True, windows has tried to copy some of the age old unix features, but the basic design remains the same with extra things kludged in as an afterthought, and theres still no X style remote apps managed by your local wm, its whole desktop or nothing.
So while windows may be faster on a single machine, due to its simpler design, once you scale up.. to say one server serving hundreds of thin clients, unix really pulls into the lead.

Re:Amazing!

[Jugalator]

It's basically about removing sound stutters, jerkiness when moving windows and generally improving window manager performance...

This improves the X interactivity tremendously. I went back to 2.5.64 base just to verify, and the difference was very noticeable.

The test involved doing the big kernel compile while moving large xterm, mozilla and sylpheed windows about. With this patch the mouse cursor was sometimes a little jerky (0.1 seconds, perhaps) and mozilla redraws were maybe 0.5 seconds laggy.

So. A big thumbs up on that one. It appears to be approximately as successful as sched-2.5.64-a5.

Ingo's combo patch is better still - that is sched-2.5.64-a5 and your patch combined (yes?).
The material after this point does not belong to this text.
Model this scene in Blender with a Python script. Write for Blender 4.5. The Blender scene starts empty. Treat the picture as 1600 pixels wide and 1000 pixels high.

The slight mouse jerkiness is gone and even when doing really silly things I cannot make it misbehave at all. I'd handwavingly describe both your patch and sched-2.5.64-a5 as 80% solutions, and the combo 95%.

---

This is great for me, too. I played around with some mp3 playing and did the akpm-window-wiggle test. It is definitely the smoothest.

Re:NT

The interactivity boost has been in linux from Linux 0.99. This is a new class of boost, increasing interactive proccess priority and helper proccess priority too.

Re:FINALLY! Thank you!

[CoolVibe]

Did you compile KDE with gcc3? Did you enable --enable-final with your build? Did you optimize your CFLAGS? Did you prelink your binaries? More importantly: did your distribution ship KDE with these performance enhancements?

I have to say that KDE 3.1 is pretty snappy on my measly PII 400 with 320 MB of RAM under Gentoo Linux.
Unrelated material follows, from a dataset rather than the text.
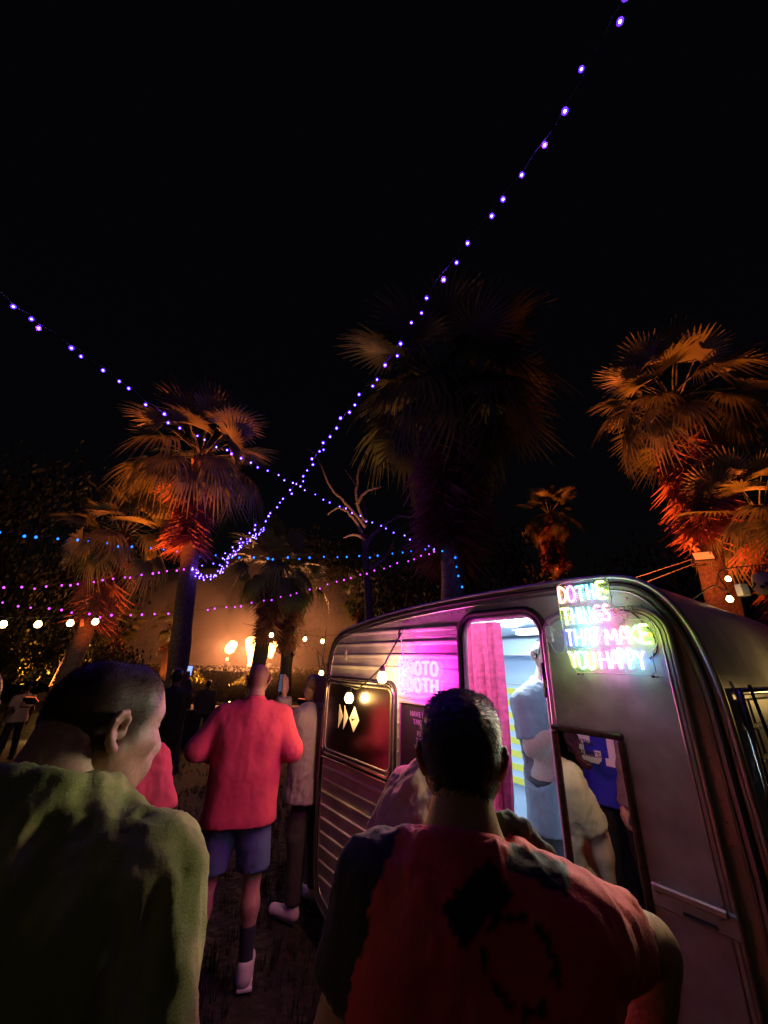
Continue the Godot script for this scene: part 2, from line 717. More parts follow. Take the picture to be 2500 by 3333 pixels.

Saying KDE is slow is fudding.

Re:Simply More Evidence

[esonik]

word! AmigaOS had preemptive multitasking when most people were still using DOS on their PCs.
Now that you say it, I also realize that no Windows machine that I have been using has ever been as responsive as the old Amiga. Of course this is also a hardware issue: the Amiga had pretty strict timing for all I/O operations and memory access. The different subsystems had their own time slots in DMA, which was based on the video refresh timing. To a certain amount other subsystems, like the "Blitter", could steal DMA cycles from the CPU. There was even a chip, the "Copper", that could perform certain actions based on the position of the electron beam of the monitor. In my opinion, this chip was the key to most of the impressive effects that could be produced by the Amiga. OTOH, such a design is pretty hard to scale w.r.t. speed. In the end, the Amiga declined because Commodore neglected hardware development for too long.

Re:left, no right!

[sql*kitten]

Err, these are competing philosophies. You can't have both types of scheduling going on. Think about it: you have an interactive process which wants to use all the CPU all day long, and you have 6 server processes that want to have balanced scheduling for the clients they are handling. No matter what the scheduler chooses, it is being unfaithful to your bit for each process.
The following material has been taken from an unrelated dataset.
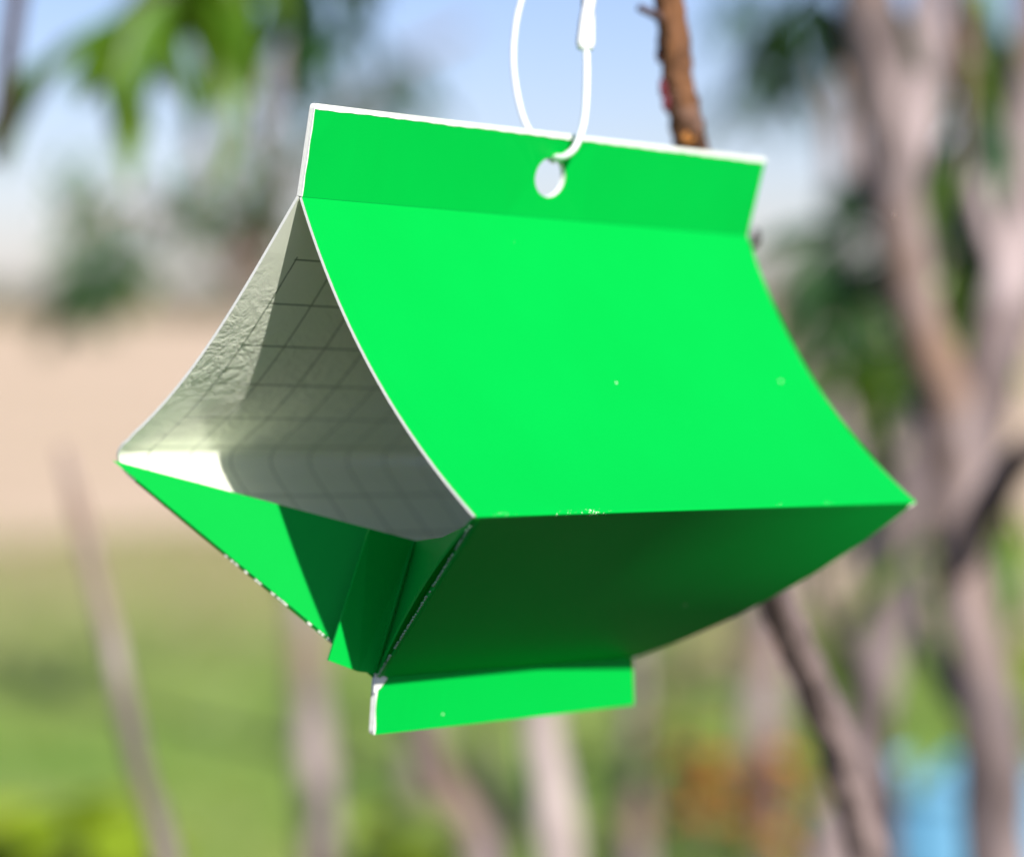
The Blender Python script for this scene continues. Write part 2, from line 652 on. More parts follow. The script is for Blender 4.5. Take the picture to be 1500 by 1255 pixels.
# 1. forked peach tree on the right
t1 = tree('peach_tree', 'large forked tree with grey mauve bark at the right edge', 'tree', None, [
    ([ground_pt(1470, 1.95), (1462, 1255, 1.95), (1445, 1050, 1.92), (1412, 850, 1.9), (1408, 700, 1.9), (1385, 590, 1.88), (1335, 420, 1.85), (1305, 220, 1.8), (1272, 0, 1.75), (1250, -160, 1.72)],
     [0.028, 0.0215, 0.0205, 0.018, 0.0215, 0.020, 0.016, 0.017, 0.018, 0.015]),
    ([(1408, 720, 1.9), (1440, 580, 1.94), (1478, 420, 2.0), (1500, 200, 2.05), (1512, -60, 2.1)], [0.018, 0.022, 0.019, 0.016, 0.014]),
    ([(1315, 300, 1.83), (1352, 120, 1.9), (1362, -40, 1.95), (1370, -140, 2.0)], [0.012, 0.014, 0.012, 0.010]),
    ([(1400, 840, 1.9), (1450, 730, 1.8), (1520, 640, 1.7)], [0.012, 0.012, 0.010]),
    ([(1330, 420, 1.85), (1290, 340, 1.88), (1262, 250, 1.9), (1250, 140, 1.92)], [0.007, 0.005, 0.004, 0.002]),
    ([(1480, 420, 2.0), (1440, 330, 2.0), (1420, 210, 2.0), (1415, 90, 2.0), (1405, -40, 2.0)], [0.009, 0.008, 0.007, 0.006, 0.005]),
    ([(1425, 1050, 1.92), (1375, 980, 1.95), (1345, 900, 1.98), (1340, 800, 2.0)], [0.009, 0.007, 0.006, 0.004]),
], M_bark)
hang_leaves(t1, (1395, -30, 2.0), (1410, 330, 2.05), 16, 0.10, LEAF_DARK, 4)
hang_leaves(t1, (1410, 60, 2.1), (1415, 420, 2.1), 14, 0.09, LEAF, 24)
hang_leaves(t1, (1440, -40, 2.3), (1460, 200, 2.3), 7, 0.10, LEAF, 14)
hang_leaves(t1, (1275, -60, 1.8), (1120, 50, 2.0), 10, 0.10, LEAF_DARK, 5)
hang_leaves(t1, (1330, 420, 2.4), (1235, 330, 2.5), 10, 0.10, LEAF_DARK, 6)
hang_leaves(t1, (1340, 500, 2.6), (1225, 560, 2.7), 12, 0.08, LEAF, 61)
hang_leaves(t1, (1420, 760, 2.3), (1300, 840, 2.4), 9, 0.07, LEAF, 62)
hang_leaves(t1, (1460, 700, 2.2), (1500, 860, 2.2), 9, 0.07, LEAF, 63)
hang_leaves(t1, (1320, 480, 2.5), (1250, 430, 2.5), 7, 0.09, LEAF_DARK, 8)
hang_leaves(t1, (1370, 300, 2.3), (1385, 480, 2.3), 8, 0.09, LEAF, 18)

# 2. slim tree just behind the trap
t2 = empty('peach_sapling', at(*ground_pt(1335, 1.22)), 'slim brown sapling rising right behind the green trap', 'tree')
stem = [ground_pt(1335, 1.22), (1275, 1300, 1.2), (1238, 1130, 1.17), (1190, 1000, 1.13), (1150, 905, 1.09), (1120, 820, 1.06), (1085, 640, 1.02), (1058, 430, 0.97), (1030, 300, 0.945), (1008, 200, 0.915), (990, 90, 0.905), (975, -60, 0.895)]
sr = [0.013, 0.0088, 0.0082, 0.0080, 0.0074, 0.0074, 0.0068, 0.0058, 0.0056, 0.0058, 0.0050, 0.0047]
d = tube_data([at(*p) for p in stem], sr, 20, 0.28, 2.0, 14)
k_up = 7
link_mesh('trunk', d[0], d[1], M_twig, t2, True)


def blob(name, c, r, mat, parent, stretch=(1, 1, 1), seed=0):
    bm = bmesh.new()
    bmesh.ops.create_icosphere(bm, subdivisions=2, radius=1)
    vs = []
    for v in bm.verts:
        q = v.co * (1 + 0.25 * noise.noise(v.co * 1.7 + Vector((seed, 0, 0))))
        vs.append(Vector(c) + Vector((q.x * stretch[0], q.y * stretch[1], q.z * stretch[2])) * r)
    fs = [tuple(v.index for v in f.verts) for f in bm.faces]
    bm.free()
    return link_mesh(name, vs, fs, mat, parent, True)


blob('leaf_scar', at(1008, 196, 0.9105), 0.0030, M_lenticel, t2, (1.1, 0.8, 1.2))
for (px, py, s, sd) in ((968, 62, 0.0018, 1), (966, 80, 0.0016, 2), (971, 128, 0.0019, 3), (976, 150, 0.0017, 4), (1107, 348, 0.0018, 5)):
    blob('bud', at(px, py, 0.905 if sd < 5 else 0.95), s, M_bud if sd < 5 else M_bark_dark, t2, (0.8, 0.8, 1.9), sd)
d = tube_data([at(978, 32, 0.90), at(955, 20, 0.895), at(936, 12, 0.892)], [0.0021, 0.0015, 0.0013], 8, 0.2, 1)
link_mesh('twig', d[0], d[1], M_bark_dark, t2, True)
d = tube_data([at(1060, 400, 0.97), at(1085, 372, 0.955), at(1108, 350, 0.95)], [0.0022, 0.0015, 0.0012], 8, 0.2, 1)
link_mesh('twig', d[0], d[1], M_bark_dark, t2, True)

# 3. tree whose branches hang into the top left
t3 = tree('peach_tree', 'leafy tree with drooping branches entering at the top left', 'tree', None, [
    ([ground_pt(-330, 2.2), (-320, 1400, 2.2), (-290, 900, 2.15), (-240, 300, 2.1), (-150, -50, 2.0), (60, -210, 1.95), (300, -190, 1.95), (520, -120, 2.0)],
     [0.035, 0.032, 0.028, 0.024, 0.018, 0.012, 0.009, 0.006]),
    ([(20, -200, 1.5), (28, -60, 1.45), (16, 60, 1.42), (4, 150, 1.4), (-6, 240, 1.4)], [0.006, 0.0055, 0.005, 0.0042, 0.0035]),
], M_bark_dark)
hang_leaves(t3, (330, -150, 1.9), (225, 60, 1.9), 12, 0.085, LEAF, 32)
hang_leaves(t3, (330, -150, 1.9), (330, 120, 1.95), 14, 0.085, LEAF, 33)
hang_leaves(t3, (450, -150, 2.0), (440, 30, 2.2), 9, 0.10, LEAF_DARK, 34)
hang_leaves(t3, (260, -20, 1.8), (130, 70, 1.8), 8, 0.085, LEAF, 35)
hang_leaves(t3, (160, 60, 1.8), (60, 100, 1.8), 6, 0.085, LEAF, 36)
hang_leaves(t3, (280, -100, 1.8), (270, 60, 1.9), 11, 0.085, LEAF, 37)
hang_leaves(t3, (480, -120, 2.2), (390, 90, 2.4), 9, 0.085, LEAF, 39)
hang_leaves(t3, (560, -150, 2.6), (540, 60, 2.8), 6, 0.10, LEAF_DARK, 38)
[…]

Check out the Solaris 9 Resource Manager, which can do both types. It allows you specify at a high level how much of the system's resources each group of processes gets under which conditions. You could say for example, group A (interactive) gets up to 100% unless group B (batch) needs some, in which case allow B up to 30% during the day and up to 70% at night. You could do this sort of thing in VMS over a decade ago. Also, even if the underlying OS doesn't give you the capability, an Oracle server running batch and interactive tasks can do it too.

Re:left, no right!

[Ed+Avis]

Not at all. Indeed the lkml thread referenced was about getting good performance when there are some non-interactive processes such as gcc and some interactive ones such as MP3 players or the X server.

Suppose there are two CPU-bound processes marked as 'batch' and one process marked as 'interactive' which spends most of its time waiting for user input, but needs to respond quickly in short bursts when that input happens. The interactive process will get high priority and preempt the two batch processes when it needs to run; but when it goes back to sleep the two batch processes are scheduled with long timeslices.

Not quite the same

[0x0d0a]

If anything, Linux is becoming the next MS

Now, *that*, I have to say, is bordering on the flamebaitish -- yes, I see what you're trying to say, but that's a kind of offensive way to phrase it.

Uh...check out Windows 2000 scheduling algos.

It's not exactly the same thing, though even Linus mentioned it (rather offensively, IMHO, to Ingo). Windows has a simple heavy priority boost it gives to the foreground app. That works fine if you're working in a fairly modal manner on a single-user system and you have a desktop-with-foreground-and-background paradigm as a fundamental part of the OS.

Linux's scheduler takes a somewhat more ambitious (granted, that probably means you can trick it more nastily) approach, partly because it has a more general, more difficult task. From what I can tell from skimming the conversation, Ingo's work is something more along the lines of advancing the traditional UNIX approach of "this app didn't use (or is tending not to use) its full timeslice, maybe because it's blocking on I/O, so give it higher priority to get another timeslice than an app that *did* use its full timeslice". He's just doing somewhat more sophisticated automatic classification of whether an app is "interactive" or not.

Yes, on the very surface, it's similar in goal. Make the task that the user is working with get more cycles at appropriate times to reduce latency of interface response. However, the approach is very much different, and the potential benefits are higher (since this automatically addresses a wide range of apps, not just making the foreground app peppier to keep scrolling snappy).

I *will* give you that this has little to do with open source. I suspect that there are plenty of closed-source systems that have tried to do more advanced classification of apps as interactive or noninteractive.